▶ TASK TO CARRY OUT
Write out the material again exactly, please, and omit the pictures.

★ ★ ★ ★ ★

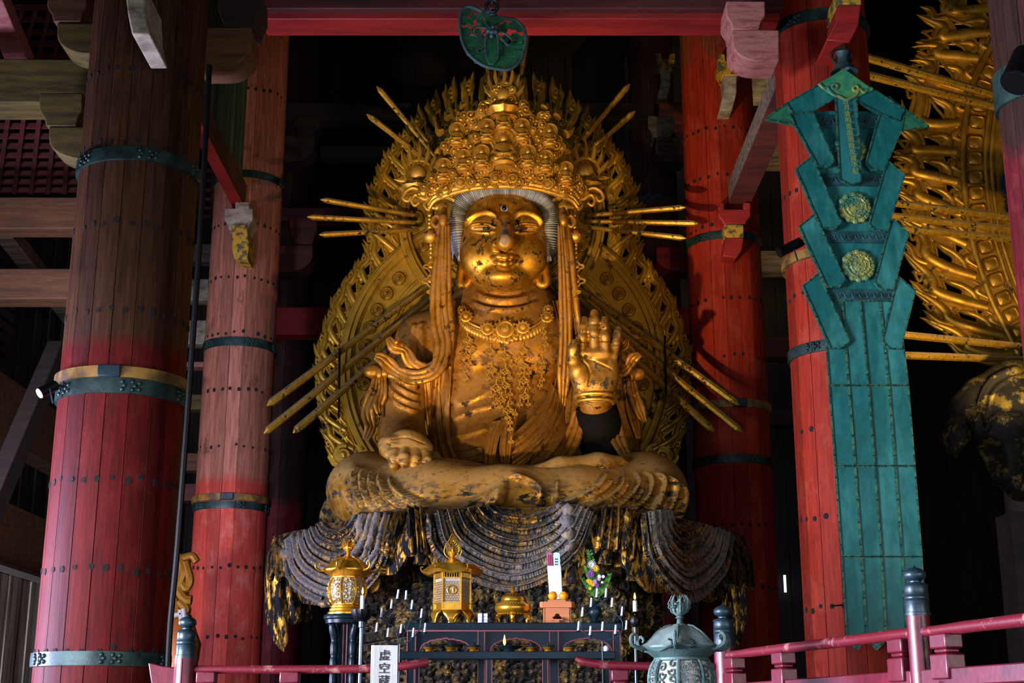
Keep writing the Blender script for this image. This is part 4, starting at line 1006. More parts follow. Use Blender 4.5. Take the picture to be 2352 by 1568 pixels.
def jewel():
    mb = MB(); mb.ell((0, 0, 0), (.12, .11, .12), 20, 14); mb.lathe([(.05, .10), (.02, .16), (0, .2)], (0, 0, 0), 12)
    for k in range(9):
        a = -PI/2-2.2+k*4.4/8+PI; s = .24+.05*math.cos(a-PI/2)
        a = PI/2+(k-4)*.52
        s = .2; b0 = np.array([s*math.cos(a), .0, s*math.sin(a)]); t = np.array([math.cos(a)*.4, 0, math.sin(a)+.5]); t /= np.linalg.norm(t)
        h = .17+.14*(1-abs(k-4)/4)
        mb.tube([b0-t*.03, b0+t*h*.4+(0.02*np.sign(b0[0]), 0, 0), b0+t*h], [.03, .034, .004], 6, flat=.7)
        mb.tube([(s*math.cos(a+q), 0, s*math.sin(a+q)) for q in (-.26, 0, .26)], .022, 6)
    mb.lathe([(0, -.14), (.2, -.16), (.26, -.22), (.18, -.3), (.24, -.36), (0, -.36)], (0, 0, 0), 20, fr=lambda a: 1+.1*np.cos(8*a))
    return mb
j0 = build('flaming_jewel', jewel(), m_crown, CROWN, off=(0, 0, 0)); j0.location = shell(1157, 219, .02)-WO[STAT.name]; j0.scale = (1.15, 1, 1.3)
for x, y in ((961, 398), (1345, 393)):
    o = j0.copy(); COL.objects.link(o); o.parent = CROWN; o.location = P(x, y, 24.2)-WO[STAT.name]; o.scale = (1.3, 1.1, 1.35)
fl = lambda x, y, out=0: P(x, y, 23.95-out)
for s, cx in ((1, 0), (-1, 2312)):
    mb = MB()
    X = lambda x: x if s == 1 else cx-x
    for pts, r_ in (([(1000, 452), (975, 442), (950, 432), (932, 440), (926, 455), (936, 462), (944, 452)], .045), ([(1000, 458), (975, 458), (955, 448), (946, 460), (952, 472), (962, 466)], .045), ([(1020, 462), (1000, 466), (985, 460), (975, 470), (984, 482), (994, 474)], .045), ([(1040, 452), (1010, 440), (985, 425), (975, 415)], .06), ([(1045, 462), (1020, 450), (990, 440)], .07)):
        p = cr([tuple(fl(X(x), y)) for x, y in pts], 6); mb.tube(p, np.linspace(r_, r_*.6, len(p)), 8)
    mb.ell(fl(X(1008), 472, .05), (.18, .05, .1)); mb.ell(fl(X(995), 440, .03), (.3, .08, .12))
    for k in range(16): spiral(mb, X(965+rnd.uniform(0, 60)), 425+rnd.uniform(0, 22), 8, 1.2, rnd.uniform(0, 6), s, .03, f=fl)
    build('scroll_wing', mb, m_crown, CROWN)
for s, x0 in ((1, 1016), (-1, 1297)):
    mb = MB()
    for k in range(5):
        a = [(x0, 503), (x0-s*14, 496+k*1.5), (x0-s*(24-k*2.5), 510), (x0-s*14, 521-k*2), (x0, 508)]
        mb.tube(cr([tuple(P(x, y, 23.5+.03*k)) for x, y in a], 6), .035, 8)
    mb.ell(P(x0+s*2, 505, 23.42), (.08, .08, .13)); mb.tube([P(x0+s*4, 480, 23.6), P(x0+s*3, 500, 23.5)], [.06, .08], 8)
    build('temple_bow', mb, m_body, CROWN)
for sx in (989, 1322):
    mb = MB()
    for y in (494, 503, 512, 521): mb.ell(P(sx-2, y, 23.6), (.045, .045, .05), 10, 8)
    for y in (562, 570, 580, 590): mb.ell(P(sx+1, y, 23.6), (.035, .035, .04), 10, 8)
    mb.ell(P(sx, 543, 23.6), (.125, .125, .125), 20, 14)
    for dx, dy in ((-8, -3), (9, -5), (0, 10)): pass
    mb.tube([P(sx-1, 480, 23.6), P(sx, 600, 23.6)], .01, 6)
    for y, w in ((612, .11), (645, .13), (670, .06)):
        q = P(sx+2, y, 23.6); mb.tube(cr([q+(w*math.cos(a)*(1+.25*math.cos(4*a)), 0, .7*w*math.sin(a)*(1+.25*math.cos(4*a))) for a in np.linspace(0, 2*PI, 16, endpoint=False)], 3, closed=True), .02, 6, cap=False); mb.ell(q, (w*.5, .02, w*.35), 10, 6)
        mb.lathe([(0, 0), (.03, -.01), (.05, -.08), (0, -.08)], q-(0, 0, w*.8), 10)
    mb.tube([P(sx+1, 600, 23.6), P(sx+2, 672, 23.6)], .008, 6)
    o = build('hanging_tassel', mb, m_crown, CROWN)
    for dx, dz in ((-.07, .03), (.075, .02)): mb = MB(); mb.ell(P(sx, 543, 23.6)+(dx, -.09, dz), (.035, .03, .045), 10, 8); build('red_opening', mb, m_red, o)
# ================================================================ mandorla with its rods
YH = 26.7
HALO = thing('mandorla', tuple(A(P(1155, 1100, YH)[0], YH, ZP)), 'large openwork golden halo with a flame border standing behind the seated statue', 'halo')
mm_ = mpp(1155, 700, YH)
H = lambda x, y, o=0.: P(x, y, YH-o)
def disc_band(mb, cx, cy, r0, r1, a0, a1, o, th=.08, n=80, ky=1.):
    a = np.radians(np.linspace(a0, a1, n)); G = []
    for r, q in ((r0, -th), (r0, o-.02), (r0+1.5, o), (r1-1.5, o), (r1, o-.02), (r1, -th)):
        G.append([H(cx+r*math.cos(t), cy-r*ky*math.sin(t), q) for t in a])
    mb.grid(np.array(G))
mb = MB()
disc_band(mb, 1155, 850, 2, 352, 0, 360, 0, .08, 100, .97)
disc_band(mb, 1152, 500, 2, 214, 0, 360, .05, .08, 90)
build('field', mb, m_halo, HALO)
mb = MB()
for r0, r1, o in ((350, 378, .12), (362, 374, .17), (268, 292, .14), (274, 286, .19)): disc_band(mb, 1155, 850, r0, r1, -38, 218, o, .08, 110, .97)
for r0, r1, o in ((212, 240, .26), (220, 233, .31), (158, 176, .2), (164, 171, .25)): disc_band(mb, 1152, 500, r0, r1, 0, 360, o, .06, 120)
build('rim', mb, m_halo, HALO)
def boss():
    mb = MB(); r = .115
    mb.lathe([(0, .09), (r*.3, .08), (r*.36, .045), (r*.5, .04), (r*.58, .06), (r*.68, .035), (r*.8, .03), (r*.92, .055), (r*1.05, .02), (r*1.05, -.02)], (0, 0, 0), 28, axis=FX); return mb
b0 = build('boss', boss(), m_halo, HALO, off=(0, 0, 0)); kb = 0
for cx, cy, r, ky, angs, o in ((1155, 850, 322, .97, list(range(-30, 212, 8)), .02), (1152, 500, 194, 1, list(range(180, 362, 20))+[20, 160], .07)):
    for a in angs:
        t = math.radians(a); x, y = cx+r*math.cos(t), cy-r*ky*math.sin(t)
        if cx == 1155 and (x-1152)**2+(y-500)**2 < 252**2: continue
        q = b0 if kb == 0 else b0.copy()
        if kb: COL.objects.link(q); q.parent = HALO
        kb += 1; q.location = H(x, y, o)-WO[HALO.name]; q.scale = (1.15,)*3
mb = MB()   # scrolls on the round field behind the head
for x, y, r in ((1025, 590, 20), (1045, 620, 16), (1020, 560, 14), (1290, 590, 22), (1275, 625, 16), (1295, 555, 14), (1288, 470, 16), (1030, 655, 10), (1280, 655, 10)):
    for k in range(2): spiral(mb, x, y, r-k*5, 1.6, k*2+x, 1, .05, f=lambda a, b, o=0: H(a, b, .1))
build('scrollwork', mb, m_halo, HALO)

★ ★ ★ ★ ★

▶ FULL OUTPUT
Keep writing the Blender script for this image. This is part 4, starting at line 1006. More parts follow. Use Blender 4.5. Take the picture to be 2352 by 1568 pixels.
def jewel():
    mb = MB(); mb.ell((0, 0, 0), (.12, .11, .12), 20, 14); mb.lathe([(.05, .10), (.02, .16), (0, .2)], (0, 0, 0), 12)
    for k in range(9):
        a = -PI/2-2.2+k*4.4/8+PI; s = .24+.05*math.cos(a-PI/2)
        a = PI/2+(k-4)*.52
        s = .2; b0 = np.array([s*math.cos(a), .0, s*math.sin(a)]); t = np.array([math.cos(a)*.4, 0, math.sin(a)+.5]); t /= np.linalg.norm(t)
        h = .17+.14*(1-abs(k-4)/4)
        mb.tube([b0-t*.03, b0+t*h*.4+(0.02*np.sign(b0[0]), 0, 0), b0+t*h], [.03, .034, .004], 6, flat=.7)
        mb.tube([(s*math.cos(a+q), 0, s*math.sin(a+q)) for q in (-.26, 0, .26)], .022, 6)
    mb.lathe([(0, -.14), (.2, -.16), (.26, -.22), (.18, -.3), (.24, -.36), (0, -.36)], (0, 0, 0), 20, fr=lambda a: 1+.1*np.cos(8*a))
    return mb
j0 = build('flaming_jewel', jewel(), m_crown, CROWN, off=(0, 0, 0)); j0.location = shell(1157, 219, .02)-WO[STAT.name]; j0.scale = (1.15, 1, 1.3)
for x, y in ((961, 398), (1345, 393)):
    o = j0.copy(); COL.objects.link(o); o.parent = CROWN; o.location = P(x, y, 24.2)-WO[STAT.name]; o.scale = (1.3, 1.1, 1.35)
fl = lambda x, y, out=0: P(x, y, 23.95-out)
for s, cx in ((1, 0), (-1, 2312)):
    mb = MB()
    X = lambda x: x if s == 1 else cx-x
    for pts, r_ in (([(1000, 452), (975, 442), (950, 432), (932, 440), (926, 455), (936, 462), (944, 452)], .045), ([(1000, 458), (975, 458), (955, 448), (946, 460), (952, 472), (962, 466)], .045), ([(1020, 462), (1000, 466), (985, 460), (975, 470), (984, 482), (994, 474)], .045), ([(1040, 452), (1010, 440), (985, 425), (975, 415)], .06), ([(1045, 462), (1020, 450), (990, 440)], .07)):
        p = cr([tuple(fl(X(x), y)) for x, y in pts], 6); mb.tube(p, np.linspace(r_, r_*.6, len(p)), 8)
    mb.ell(fl(X(1008), 472, .05), (.18, .05, .1)); mb.ell(fl(X(995), 440, .03), (.3, .08, .12))
    for k in range(16): spiral(mb, X(965+rnd.uniform(0, 60)), 425+rnd.uniform(0, 22), 8, 1.2, rnd.uniform(0, 6), s, .03, f=fl)
    build('scroll_wing', mb, m_crown, CROWN)
for s, x0 in ((1, 1016), (-1, 1297)):
    mb = MB()
    for k in range(5):
        a = [(x0, 503), (x0-s*14, 496+k*1.5), (x0-s*(24-k*2.5), 510), (x0-s*14, 521-k*2), (x0, 508)]
        mb.tube(cr([tuple(P(x, y, 23.5+.03*k)) for x, y in a], 6), .035, 8)
    mb.ell(P(x0+s*2, 505, 23.42), (.08, .08, .13)); mb.tube([P(x0+s*4, 480, 23.6), P(x0+s*3, 500, 23.5)], [.06, .08], 8)
    build('temple_bow', mb, m_body, CROWN)
for sx in (989, 1322):
    mb = MB()
    for y in (494, 503, 512, 521): mb.ell(P(sx-2, y, 23.6), (.045, .045, .05), 10, 8)
    for y in (562, 570, 580, 590): mb.ell(P(sx+1, y, 23.6), (.035, .035, .04), 10, 8)
    mb.ell(P(sx, 543, 23.6), (.125, .125, .125), 20, 14)
    for dx, dy in ((-8, -3), (9, -5), (0, 10)): pass
    mb.tube([P(sx-1, 480, 23.6), P(sx, 600, 23.6)], .01, 6)
    for y, w in ((612, .11), (645, .13), (670, .06)):
        q = P(sx+2, y, 23.6); mb.tube(cr([q+(w*math.cos(a)*(1+.25*math.cos(4*a)), 0, .7*w*math.sin(a)*(1+.25*math.cos(4*a))) for a in np.linspace(0, 2*PI, 16, endpoint=False)], 3, closed=True), .02, 6, cap=False); mb.ell(q, (w*.5, .02, w*.35), 10, 6)
        mb.lathe([(0, 0), (.03, -.01), (.05, -.08), (0, -.08)], q-(0, 0, w*.8), 10)
    mb.tube([P(sx+1, 600, 23.6), P(sx+2, 672, 23.6)], .008, 6)
    o = build('hanging_tassel', mb, m_crown, CROWN)
    for dx, dz in ((-.07, .03), (.075, .02)): mb = MB(); mb.ell(P(sx, 543, 23.6)+(dx, -.09, dz), (.035, .03, .045), 10, 8); build('red_opening', mb, m_red, o)
# ================================================================ mandorla with its rods
YH = 26.7
HALO = thing('mandorla', tuple(A(P(1155, 1100, YH)[0], YH, ZP)), 'large openwork golden halo with a flame border standing behind the seated statue', 'halo')
mm_ = mpp(1155, 700, YH)
H = lambda x, y, o=0.: P(x, y, YH-o)
def disc_band(mb, cx, cy, r0, r1, a0, a1, o, th=.08, n=80, ky=1.):
    a = np.radians(np.linspace(a0, a1, n)); G = []
    for r, q in ((r0, -th), (r0, o-.02), (r0+1.5, o), (r1-1.5, o), (r1, o-.02), (r1, -th)):
        G.append([H(cx+r*math.cos(t), cy-r*ky*math.sin(t), q) for t in a])
    mb.grid(np.array(G))
mb = MB()
disc_band(mb, 1155, 850, 2, 352, 0, 360, 0, .08, 100, .97)
disc_band(mb, 1152, 500, 2, 214, 0, 360, .05, .08, 90)
build('field', mb, m_halo, HALO)
mb = MB()
for r0, r1, o in ((350, 378, .12), (362, 374, .17), (268, 292, .14), (274, 286, .19)): disc_band(mb, 1155, 850, r0, r1, -38, 218, o, .08, 110, .97)
for r0, r1, o in ((212, 240, .26), (220, 233, .31), (158, 176, .2), (164, 171, .25)): disc_band(mb, 1152, 500, r0, r1, 0, 360, o, .06, 120)
build('rim', mb, m_halo, HALO)
def boss():
    mb = MB(); r = .115
    mb.lathe([(0, .09), (r*.3, .08), (r*.36, .045), (r*.5, .04), (r*.58, .06), (r*.68, .035), (r*.8, .03), (r*.92, .055), (r*1.05, .02), (r*1.05, -.02)], (0, 0, 0), 28, axis=FX); return mb
b0 = build('boss', boss(), m_halo, HALO, off=(0, 0, 0)); kb = 0
for cx, cy, r, ky, angs, o in ((1155, 850, 322, .97, list(range(-30, 212, 8)), .02), (1152, 500, 194, 1, list(range(180, 362, 20))+[20, 160], .07)):
    for a in angs:
        t = math.radians(a); x, y = cx+r*math.cos(t), cy-r*ky*math.sin(t)
        if cx == 1155 and (x-1152)**2+(y-500)**2 < 252**2: continue
        q = b0 if kb == 0 else b0.copy()
        if kb: COL.objects.link(q); q.parent = HALO
        kb += 1; q.location = H(x, y, o)-WO[HALO.name]; q.scale = (1.15,)*3
mb = MB()   # scrolls on the round field behind the head
for x, y, r in ((1025, 590, 20), (1045, 620, 16), (1020, 560, 14), (1290, 590, 22), (1275, 625, 16), (1295, 555, 14), (1288, 470, 16), (1030, 655, 10), (1280, 655, 10)):
    for k in range(2): spiral(mb, x, y, r-k*5, 1.6, k*2+x, 1, .05, f=lambda a, b, o=0: H(a, b, .1))
build('scrollwork', mb, m_halo, HALO)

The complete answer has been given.